Overview of the Wireless LAN Controller (WLC) Discovery
and Join Process
In a Cisco Unified Wireless network, the LAPs must first discover and join a WLC before they can service
wireless clients.
Originally, the controllers only operated in Layer 2 mode. In Layer 2 mode, the LAPs are required to be on
the same subnet as the management interface and the Layer 3 mode AP-manager interface is not present on
the controller. The LAPs communicate with the controller using Layer 2 encapsulation only (ethernet
encapsulation) and do not Dynamic Host Configuration Protocol (DHCP) an IP address.
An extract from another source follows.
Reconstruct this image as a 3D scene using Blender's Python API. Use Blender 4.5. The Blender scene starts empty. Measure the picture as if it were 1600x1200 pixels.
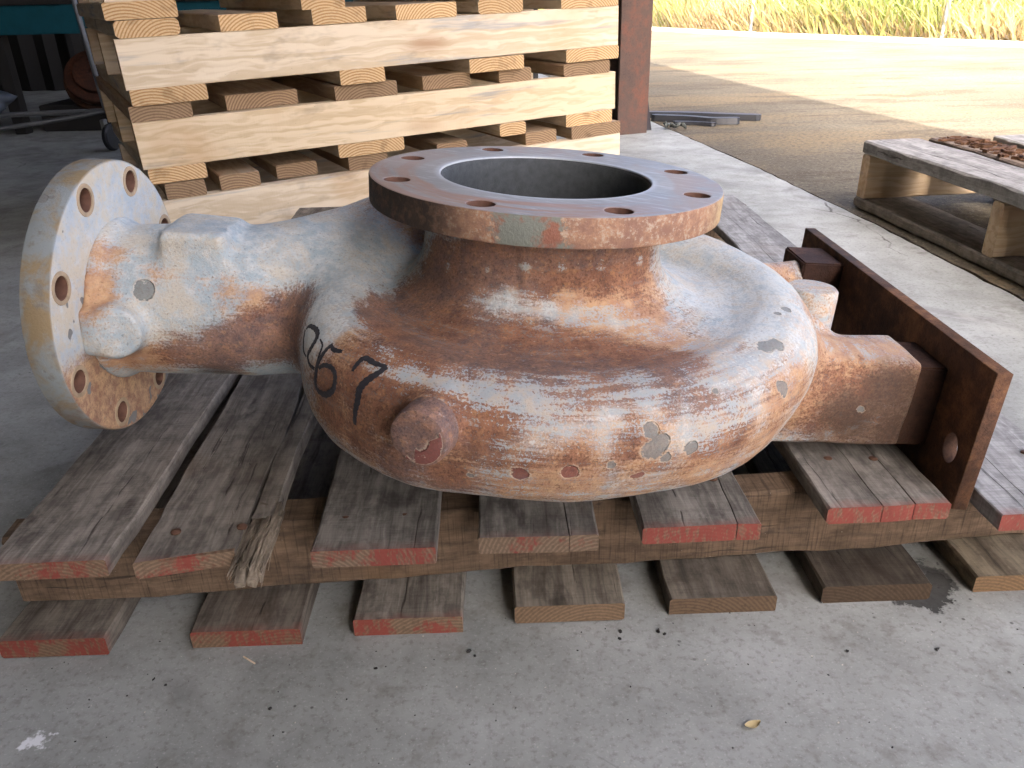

When Layer 3 mode on the controller was developed, a new Layer 3 interface called AP-manager was
introduced. In Layer 3 mode, the LAPs would DHCP an IP address first and then send their discovery request
to the management interface using IP addresses (Layer 3). This allowed the LAPs to be on a different subnet
than the management interface of the controller. Layer 3 mode is the dominate mode today. Some controllers
and LAPs can only perform Layer 3 mode.
However, this presented a new problem: how did the LAPs find the management IP address of the controller
when it was on a different subnet?
In Layer 2 mode, they were required to be on the same subnet. In Layer 3 mode, the controller and LAP are
essentially playing hide and seek in the network. If you do not tell the LAP where the controller is via DHCP
option 43, DNS resolution of "Cisco-lwapp-controller@local_domain", or statically configure it, the LAP
does not know where in the network to find the management interface of the controller.
In addition to these methods, the LAP does automatically look on the local subnet for controllers with a
255.255.255.255 local broadcast. Also, the LAP remembers the management IP address of any controller it
joins across reboots. Therefore, if you put the LAP first on the local subnet of the management interface, it
will find the controller's management interface and remember the address. This is called priming. This does
not help find the controller if you replace a LAP later on. Therefore, Cisco recommends using the DHCP
option 43 or DNS methods.
When the LAPs discover the controller, they do not know if the controller is in Layer 2 mode or Layer 3
mode. Therefore, the LAPs always connect to the management interface address of the controller first with a
discovery request. The controller then tells the LAP which mode it is in the discovery reply. If the controller is
in Layer 3 mode, the discovery reply contains the Layer 3 AP-manager IP address so the LAP can send a join
request to the AP-manager interface next.